=== Given material ===

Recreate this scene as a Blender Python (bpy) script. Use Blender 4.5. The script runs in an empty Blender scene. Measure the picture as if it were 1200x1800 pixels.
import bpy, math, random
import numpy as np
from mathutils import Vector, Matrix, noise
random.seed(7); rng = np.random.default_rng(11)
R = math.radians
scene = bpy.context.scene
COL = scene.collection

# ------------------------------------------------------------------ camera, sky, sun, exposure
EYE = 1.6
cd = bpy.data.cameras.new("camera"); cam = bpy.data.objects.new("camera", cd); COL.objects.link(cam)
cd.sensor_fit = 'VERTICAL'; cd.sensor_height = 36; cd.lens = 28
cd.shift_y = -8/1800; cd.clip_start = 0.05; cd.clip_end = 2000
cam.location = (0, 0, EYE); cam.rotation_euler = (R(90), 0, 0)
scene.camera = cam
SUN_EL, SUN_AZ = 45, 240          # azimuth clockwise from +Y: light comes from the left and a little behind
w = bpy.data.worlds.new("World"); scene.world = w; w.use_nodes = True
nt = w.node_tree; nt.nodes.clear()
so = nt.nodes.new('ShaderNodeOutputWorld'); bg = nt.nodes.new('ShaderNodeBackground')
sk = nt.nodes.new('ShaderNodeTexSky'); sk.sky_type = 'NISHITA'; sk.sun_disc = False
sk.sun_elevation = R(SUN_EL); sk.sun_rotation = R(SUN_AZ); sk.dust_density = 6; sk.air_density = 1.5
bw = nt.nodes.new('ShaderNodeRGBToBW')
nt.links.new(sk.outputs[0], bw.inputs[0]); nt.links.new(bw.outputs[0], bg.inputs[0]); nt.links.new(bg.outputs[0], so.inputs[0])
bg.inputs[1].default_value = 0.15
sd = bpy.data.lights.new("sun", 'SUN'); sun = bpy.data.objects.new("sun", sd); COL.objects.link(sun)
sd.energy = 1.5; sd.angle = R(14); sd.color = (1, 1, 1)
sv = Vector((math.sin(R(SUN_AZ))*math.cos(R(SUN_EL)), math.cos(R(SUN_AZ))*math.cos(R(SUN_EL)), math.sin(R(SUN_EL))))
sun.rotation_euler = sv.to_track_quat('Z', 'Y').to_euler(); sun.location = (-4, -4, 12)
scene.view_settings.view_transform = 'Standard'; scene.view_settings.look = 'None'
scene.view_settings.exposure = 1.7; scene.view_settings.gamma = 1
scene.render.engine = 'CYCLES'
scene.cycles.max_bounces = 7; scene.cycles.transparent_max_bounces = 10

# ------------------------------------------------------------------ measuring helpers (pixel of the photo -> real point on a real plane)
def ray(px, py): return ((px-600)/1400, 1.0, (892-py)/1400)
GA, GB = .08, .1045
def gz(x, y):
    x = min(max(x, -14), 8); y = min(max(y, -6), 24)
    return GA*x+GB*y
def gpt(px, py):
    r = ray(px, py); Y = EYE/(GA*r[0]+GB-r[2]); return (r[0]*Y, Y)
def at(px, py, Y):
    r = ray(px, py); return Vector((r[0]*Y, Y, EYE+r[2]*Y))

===

### What is needed
Give an exact copy of all the data shown above.

### Finished answer
Recreate this scene as a Blender Python (bpy) script. Use Blender 4.5. The script runs in an empty Blender scene. Measure the picture as if it were 1200x1800 pixels.
import bpy, math, random
import numpy as np
from mathutils import Vector, Matrix, noise
random.seed(7); rng = np.random.default_rng(11)
R = math.radians
scene = bpy.context.scene
COL = scene.collection

# ------------------------------------------------------------------ camera, sky, sun, exposure
EYE = 1.6
cd = bpy.data.cameras.new("camera"); cam = bpy.data.objects.new("camera", cd); COL.objects.link(cam)
cd.sensor_fit = 'VERTICAL'; cd.sensor_height = 36; cd.lens = 28
cd.shift_y = -8/1800; cd.clip_start = 0.05; cd.clip_end = 2000
cam.location = (0, 0, EYE); cam.rotation_euler = (R(90), 0, 0)
scene.camera = cam
SUN_EL, SUN_AZ = 45, 240          # azimuth clockwise from +Y: light comes from the left and a little behind
w = bpy.data.worlds.new("World"); scene.world = w; w.use_nodes = True
nt = w.node_tree; nt.nodes.clear()
so = nt.nodes.new('ShaderNodeOutputWorld'); bg = nt.nodes.new('ShaderNodeBackground')
sk = nt.nodes.new('ShaderNodeTexSky'); sk.sky_type = 'NISHITA'; sk.sun_disc = False
sk.sun_elevation = R(SUN_EL); sk.sun_rotation = R(SUN_AZ); sk.dust_density = 6; sk.air_density = 1.5
bw = nt.nodes.new('ShaderNodeRGBToBW')
nt.links.new(sk.outputs[0], bw.inputs[0]); nt.links.new(bw.outputs[0], bg.inputs[0]); nt.links.new(bg.outputs[0], so.inputs[0])
bg.inputs[1].default_value = 0.15
sd = bpy.data.lights.new("sun", 'SUN'); sun = bpy.data.objects.new("sun", sd); COL.objects.link(sun)
sd.energy = 1.5; sd.angle = R(14); sd.color = (1, 1, 1)
sv = Vector((math.sin(R(SUN_AZ))*math.cos(R(SUN_EL)), math.cos(R(SUN_AZ))*math.cos(R(SUN_EL)), math.sin(R(SUN_EL))))
sun.rotation_euler = sv.to_track_quat('Z', 'Y').to_euler(); sun.location = (-4, -4, 12)
scene.view_settings.view_transform = 'Standard'; scene.view_settings.look = 'None'
scene.view_settings.exposure = 1.7; scene.view_settings.gamma = 1
scene.render.engine = 'CYCLES'
scene.cycles.max_bounces = 7; scene.cycles.transparent_max_bounces = 10

# ------------------------------------------------------------------ measuring helpers (pixel of the photo -> real point on a real plane)
def ray(px, py): return ((px-600)/1400, 1.0, (892-py)/1400)
GA, GB = .08, .1045
def gz(x, y):
    x = min(max(x, -14), 8); y = min(max(y, -6), 24)
    return GA*x+GB*y
def gpt(px, py):
    r = ray(px, py); Y = EYE/(GA*r[0]+GB-r[2]); return (r[0]*Y, Y)
def at(px, py, Y):
    r = ray(px, py); return Vector((r[0]*Y, Y, EYE+r[2]*Y))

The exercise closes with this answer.